* EXERCISE OBJECTIVE
Go through the entries below, tally each line with the string "pixels", and give the final number by itself.

* Items from a data source
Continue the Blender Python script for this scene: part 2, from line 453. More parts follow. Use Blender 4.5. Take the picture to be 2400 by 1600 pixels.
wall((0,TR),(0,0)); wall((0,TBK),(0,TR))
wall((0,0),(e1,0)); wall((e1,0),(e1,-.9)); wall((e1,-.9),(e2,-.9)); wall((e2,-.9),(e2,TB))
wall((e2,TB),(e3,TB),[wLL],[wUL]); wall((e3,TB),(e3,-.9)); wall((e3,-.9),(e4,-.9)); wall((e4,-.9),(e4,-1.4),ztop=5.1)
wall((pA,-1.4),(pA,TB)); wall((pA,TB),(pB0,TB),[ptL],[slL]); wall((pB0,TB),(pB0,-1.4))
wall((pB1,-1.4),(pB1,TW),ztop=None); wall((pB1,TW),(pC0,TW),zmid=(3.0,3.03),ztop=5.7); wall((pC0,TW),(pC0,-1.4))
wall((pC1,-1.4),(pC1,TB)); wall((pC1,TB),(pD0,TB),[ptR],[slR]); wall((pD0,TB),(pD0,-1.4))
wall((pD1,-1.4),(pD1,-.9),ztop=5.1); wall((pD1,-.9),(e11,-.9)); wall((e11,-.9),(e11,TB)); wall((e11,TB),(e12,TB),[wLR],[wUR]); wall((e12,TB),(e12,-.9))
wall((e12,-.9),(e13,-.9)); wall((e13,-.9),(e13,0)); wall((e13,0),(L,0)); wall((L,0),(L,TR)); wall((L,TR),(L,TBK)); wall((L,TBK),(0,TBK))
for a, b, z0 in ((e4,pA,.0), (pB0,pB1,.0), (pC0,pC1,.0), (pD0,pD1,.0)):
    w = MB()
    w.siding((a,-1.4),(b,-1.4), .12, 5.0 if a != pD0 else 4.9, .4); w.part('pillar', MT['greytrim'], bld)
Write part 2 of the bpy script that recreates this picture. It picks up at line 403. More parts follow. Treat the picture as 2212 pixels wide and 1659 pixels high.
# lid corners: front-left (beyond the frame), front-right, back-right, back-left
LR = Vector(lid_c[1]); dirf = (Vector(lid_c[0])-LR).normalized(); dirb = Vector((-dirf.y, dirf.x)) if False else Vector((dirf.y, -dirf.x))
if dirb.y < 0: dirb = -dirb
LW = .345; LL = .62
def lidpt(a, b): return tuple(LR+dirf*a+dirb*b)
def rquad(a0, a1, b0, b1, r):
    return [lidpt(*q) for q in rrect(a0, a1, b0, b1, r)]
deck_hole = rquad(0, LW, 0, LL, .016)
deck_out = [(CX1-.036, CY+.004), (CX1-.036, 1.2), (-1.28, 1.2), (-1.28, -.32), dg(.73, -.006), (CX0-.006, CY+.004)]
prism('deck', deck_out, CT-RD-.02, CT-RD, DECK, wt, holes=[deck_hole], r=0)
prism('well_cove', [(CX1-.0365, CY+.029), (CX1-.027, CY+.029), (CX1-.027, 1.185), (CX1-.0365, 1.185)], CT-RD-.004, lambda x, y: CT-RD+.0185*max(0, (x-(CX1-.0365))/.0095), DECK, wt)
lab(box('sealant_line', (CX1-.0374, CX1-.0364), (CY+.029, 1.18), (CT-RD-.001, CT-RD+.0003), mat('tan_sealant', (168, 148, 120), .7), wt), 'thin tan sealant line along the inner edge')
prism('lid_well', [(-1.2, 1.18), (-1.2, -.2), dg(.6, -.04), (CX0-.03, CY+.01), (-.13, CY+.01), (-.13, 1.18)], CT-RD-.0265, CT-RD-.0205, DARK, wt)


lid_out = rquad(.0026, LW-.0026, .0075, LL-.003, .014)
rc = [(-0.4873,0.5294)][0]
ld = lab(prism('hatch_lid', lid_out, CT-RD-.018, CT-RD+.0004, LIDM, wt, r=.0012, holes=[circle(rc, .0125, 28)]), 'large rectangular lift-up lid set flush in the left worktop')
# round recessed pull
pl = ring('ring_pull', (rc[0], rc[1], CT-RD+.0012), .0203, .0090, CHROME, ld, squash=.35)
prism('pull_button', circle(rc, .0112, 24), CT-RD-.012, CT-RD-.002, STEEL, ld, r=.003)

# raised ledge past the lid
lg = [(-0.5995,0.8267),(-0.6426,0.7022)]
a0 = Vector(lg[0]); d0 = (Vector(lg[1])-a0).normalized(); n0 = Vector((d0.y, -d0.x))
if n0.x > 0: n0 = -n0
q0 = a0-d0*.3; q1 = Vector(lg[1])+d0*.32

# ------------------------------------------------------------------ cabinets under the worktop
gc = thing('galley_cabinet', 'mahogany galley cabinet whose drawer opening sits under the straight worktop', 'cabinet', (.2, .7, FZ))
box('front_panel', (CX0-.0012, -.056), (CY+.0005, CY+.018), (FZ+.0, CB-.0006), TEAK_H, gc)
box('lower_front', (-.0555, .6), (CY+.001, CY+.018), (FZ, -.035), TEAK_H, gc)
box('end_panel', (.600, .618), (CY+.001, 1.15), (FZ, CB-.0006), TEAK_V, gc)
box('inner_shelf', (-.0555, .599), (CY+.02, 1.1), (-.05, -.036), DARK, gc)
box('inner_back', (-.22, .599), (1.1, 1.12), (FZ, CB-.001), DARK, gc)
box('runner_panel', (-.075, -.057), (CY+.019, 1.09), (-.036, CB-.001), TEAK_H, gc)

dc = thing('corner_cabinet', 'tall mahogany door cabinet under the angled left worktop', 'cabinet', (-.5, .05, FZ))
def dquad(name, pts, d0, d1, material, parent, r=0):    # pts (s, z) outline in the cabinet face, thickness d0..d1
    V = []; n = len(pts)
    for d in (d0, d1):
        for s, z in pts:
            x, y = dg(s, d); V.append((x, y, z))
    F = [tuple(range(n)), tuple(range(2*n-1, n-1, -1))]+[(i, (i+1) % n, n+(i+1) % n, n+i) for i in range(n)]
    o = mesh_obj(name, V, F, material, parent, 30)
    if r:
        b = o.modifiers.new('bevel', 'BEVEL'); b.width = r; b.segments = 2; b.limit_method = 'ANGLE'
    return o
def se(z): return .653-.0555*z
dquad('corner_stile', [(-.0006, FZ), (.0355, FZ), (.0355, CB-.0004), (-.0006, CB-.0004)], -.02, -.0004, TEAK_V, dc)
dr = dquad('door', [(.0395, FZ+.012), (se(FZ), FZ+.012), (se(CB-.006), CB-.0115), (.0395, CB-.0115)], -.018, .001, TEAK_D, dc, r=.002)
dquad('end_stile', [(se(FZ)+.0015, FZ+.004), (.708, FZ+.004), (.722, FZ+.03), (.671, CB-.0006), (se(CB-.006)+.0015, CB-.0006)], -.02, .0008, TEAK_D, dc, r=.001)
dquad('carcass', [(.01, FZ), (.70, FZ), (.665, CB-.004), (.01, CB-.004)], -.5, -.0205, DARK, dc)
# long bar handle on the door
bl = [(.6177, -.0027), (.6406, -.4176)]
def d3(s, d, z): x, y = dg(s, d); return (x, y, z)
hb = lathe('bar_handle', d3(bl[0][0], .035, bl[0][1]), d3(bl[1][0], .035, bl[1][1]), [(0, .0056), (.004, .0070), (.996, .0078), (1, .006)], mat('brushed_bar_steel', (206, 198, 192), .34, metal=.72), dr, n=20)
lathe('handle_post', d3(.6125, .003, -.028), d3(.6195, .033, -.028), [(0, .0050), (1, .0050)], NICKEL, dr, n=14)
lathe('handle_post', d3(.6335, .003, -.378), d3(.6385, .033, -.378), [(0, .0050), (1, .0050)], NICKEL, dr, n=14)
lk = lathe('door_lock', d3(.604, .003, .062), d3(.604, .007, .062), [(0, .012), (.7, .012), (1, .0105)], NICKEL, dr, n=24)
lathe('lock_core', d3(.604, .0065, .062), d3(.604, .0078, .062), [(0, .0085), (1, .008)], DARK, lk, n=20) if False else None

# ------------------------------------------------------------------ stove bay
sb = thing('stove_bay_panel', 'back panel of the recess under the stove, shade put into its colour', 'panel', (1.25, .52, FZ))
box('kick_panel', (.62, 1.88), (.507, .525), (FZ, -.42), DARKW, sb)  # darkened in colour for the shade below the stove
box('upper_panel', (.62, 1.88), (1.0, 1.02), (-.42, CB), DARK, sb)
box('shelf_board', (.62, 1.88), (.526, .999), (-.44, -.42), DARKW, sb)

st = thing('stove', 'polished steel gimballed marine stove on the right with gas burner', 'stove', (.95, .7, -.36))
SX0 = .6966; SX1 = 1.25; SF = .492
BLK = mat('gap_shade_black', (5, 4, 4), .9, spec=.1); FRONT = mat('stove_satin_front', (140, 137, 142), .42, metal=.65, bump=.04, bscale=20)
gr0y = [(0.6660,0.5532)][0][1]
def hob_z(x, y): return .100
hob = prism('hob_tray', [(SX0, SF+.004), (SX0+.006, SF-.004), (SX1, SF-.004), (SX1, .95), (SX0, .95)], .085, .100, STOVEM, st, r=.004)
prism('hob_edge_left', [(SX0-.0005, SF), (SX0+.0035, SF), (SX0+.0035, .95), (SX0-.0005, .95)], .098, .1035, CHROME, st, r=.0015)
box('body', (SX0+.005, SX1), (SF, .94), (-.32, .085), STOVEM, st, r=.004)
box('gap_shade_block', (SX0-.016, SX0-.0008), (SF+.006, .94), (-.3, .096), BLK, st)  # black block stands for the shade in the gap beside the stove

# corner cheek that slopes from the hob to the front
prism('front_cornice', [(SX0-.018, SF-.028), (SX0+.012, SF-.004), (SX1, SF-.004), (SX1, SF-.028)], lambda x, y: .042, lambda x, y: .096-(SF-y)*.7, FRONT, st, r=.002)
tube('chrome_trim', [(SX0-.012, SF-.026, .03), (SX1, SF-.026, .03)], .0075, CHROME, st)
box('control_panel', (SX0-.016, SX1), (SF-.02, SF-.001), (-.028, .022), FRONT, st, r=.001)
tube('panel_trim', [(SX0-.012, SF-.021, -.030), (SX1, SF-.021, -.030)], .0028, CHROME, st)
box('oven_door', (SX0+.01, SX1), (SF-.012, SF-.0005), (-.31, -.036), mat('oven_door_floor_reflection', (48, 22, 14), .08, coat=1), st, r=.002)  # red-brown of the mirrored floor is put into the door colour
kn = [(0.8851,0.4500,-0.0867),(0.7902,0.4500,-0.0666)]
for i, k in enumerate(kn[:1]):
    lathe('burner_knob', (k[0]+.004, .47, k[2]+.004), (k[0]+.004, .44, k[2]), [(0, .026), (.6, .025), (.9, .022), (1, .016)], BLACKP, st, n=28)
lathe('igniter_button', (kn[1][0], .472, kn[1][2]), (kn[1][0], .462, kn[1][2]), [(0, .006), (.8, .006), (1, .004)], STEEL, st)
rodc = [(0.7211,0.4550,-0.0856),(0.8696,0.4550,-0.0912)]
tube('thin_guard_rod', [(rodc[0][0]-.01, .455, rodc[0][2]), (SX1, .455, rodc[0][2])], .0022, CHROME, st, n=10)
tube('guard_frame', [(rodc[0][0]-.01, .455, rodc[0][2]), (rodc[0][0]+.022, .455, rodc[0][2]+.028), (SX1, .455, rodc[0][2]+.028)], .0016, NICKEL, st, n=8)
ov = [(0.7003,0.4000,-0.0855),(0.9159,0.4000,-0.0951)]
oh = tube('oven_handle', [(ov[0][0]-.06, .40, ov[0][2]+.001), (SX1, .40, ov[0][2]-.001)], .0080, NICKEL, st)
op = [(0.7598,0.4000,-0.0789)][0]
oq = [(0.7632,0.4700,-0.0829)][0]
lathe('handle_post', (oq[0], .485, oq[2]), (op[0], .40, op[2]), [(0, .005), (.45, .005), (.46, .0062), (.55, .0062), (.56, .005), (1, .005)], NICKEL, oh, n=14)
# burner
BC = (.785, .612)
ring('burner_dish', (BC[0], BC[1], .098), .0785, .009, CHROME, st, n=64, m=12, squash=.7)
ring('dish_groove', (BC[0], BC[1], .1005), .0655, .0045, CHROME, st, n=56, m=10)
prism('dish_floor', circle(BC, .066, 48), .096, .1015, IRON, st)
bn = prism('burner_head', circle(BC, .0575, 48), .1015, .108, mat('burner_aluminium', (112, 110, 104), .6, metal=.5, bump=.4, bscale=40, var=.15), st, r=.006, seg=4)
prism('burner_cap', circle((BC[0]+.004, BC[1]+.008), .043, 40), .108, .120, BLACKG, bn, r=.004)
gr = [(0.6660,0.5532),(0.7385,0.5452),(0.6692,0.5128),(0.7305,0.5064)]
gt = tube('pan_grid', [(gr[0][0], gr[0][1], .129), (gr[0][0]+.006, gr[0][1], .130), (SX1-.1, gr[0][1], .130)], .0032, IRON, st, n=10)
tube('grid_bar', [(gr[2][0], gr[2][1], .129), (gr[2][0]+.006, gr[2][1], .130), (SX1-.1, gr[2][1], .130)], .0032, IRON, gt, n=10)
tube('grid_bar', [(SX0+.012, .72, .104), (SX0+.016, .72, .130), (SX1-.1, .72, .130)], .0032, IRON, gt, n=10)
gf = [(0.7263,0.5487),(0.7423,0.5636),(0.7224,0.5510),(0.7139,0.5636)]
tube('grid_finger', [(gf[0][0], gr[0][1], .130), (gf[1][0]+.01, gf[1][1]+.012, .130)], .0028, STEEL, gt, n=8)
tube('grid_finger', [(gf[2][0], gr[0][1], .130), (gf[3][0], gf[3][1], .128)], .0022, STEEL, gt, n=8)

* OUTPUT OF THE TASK
2